When I was a child I had one wish above all. It was always on top of any wish list, attached to every wish-bone or shooting star: peace on earth between humans, animals and nature. It left me with a burning mission; to make it happen. I collected all my pocket money to ‘buy’ tiny pieces of rain forest to protect it from the big companies who wanted to exploit it. Later I understood that these companies would always have more money and therefore more power than me, that my 50p a week meant nothing in the grand scheme of things.
I started to doubt my ability to change the world and more and more started to live with the same dystopian view of the future that surrounded me in and out of Scotland. To save the world is something you wish for when you are five, not something you work towards a whole lifetime. But then I met someone who had.
Filming my last short film Ottica Zero, I met Jacque Fresco, a 92-year old futurist, architect, inventor and socio-engineer.
Jacque has devoted his entire life to making the world a better place - without putting himself above anyone else or compromising his ideas for commercial interests, personal fame or status. He is a role model I would have loved to have as a child and an inspiration I am glad to have found now.
His ideas also address the two issues that have concerned me the most over the last few years: the first is the ongoing consequences of capitalism, affecting gender politics, world wide inequality, the aspirations and fears of everyday people, to the extreme detriment of our environment; the second is the issue of fundamentalism in a global society. How can we allow tolerance of all religions and value systems without a “clash of civilizations”?
What Jacque presents is a way to address these questions, not providing an ultimate solution in my opinion since I don’t think we can ever conceive of perfection, but a very interesting one that is making far more sense than how we manage our societies today. Jacque’s and his partner Roxanne Meadow’s Venus Project in particular, provides a fantastic metaphor for our collective power, and is a timeless reminder of our potential to change. Jacque has been daring to not only dream about improving the world, but actively inventing solutions to do so - his entire life. He is an uncompromising futurist-idealist of the kind we rarely find within our post-modern skepticism.
He questions why, even when we do have the resources to feed everyone, the technology to create clean energy, and the ability to supply everyone with creative, free and comfortable lives, we choose not to, a question I think we all could do with asking.

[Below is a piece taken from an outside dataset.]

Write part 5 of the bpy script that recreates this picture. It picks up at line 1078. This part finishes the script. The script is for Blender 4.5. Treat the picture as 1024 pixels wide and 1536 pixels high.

Jacque’s view of the future is neither dystopian nor utopian; he calls it a “a practical scientific solution, an unsentimental and non-judgmental collection of facts.”
“It is not enough to point out the short comings of the present day world without offering positive and attainable alternatives.” Jacque Fresco
I believe that Jacque’s ideas now more than ever tap into our desire to create a “fairer,” post-consumer world, where we are beginning to understand that our individual actions have an impact on other people, even if they live far away from us, and that we actually will have to change the way we live to preserve our planet.